Recordamos a nuestros difuntos
Los sentimientos de duelo por la ausencia de aquellos que sembraron sus vidas en el mismo surco de nuestra existencia son privativos del campo emocional de cada ser humano.
Hacer colectivo el sufrimiento en una fiesta de difuntos es la respuesta a la necesidad de un encuentro con los demás para seguir caminando, para que la muerte de nuestros seres queridos no nos quiebre el horizonte de nuestra existencia. Un rosario cantado en la noche del día I de noviembre por las calles de Neila es una tradición de este acto solidario con los vivos y los muertos.
La incineración en crematorios se va asentando como ritual de despedida de nuestros difuntos. Y no sólo es un problema de finanzas, que también, sino que surge como respuesta al cambio de valores respecto al cuerpo cuando ya no nos sirve para vivir. Sólo el alma es trascendente y en el día del Juicio Final, acudiremos a la llamada de Dios y nos pediremos una resurrección con los mismos cuerpos y almas que tuvimos pero, eso sí, en edad de merecer, ni viejos, ni enfermos terminales, ni accidentados.
Resulta jocoso, si no fuera por el respeto al dolor de los vivos, que el cura párroco de Beniparrell, pueblo de Valencia, haya decidido no rezar por los difuntos de aquellos familiares morosos en sus pagos por la remodelación del cementerio. No resulta ahora tan anacrónico que, acompañando a mi madre a un velatorio, oyera a una viuda desconsolada prometer a su marido una estancia corta en el purgatorio porque ya se encargaría ella de rezar y de decirle muchas misas. En la imaginaría cristiana podríamos encontrar a San Pedro en la entrada del Paraíso como un revisor de condenas subsanadas.

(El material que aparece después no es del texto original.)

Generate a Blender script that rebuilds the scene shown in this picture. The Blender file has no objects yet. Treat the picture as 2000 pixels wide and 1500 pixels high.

La intimidad del dolor no se aviene mucho con la escenografía floral competitiva ni con lápidas suntuosas en los camposantos porque los sentimientos carecen de toda medida. Los rezos por nuestros difuntos nacen de la necesidad de la comunicación íntima y entrañable con el ser querido que cruzó el umbral de la muerte. Las plegarias son ruegos a Dios para no olvidarlos y que no nos olviden. Ese es el consuelo de los creyentes.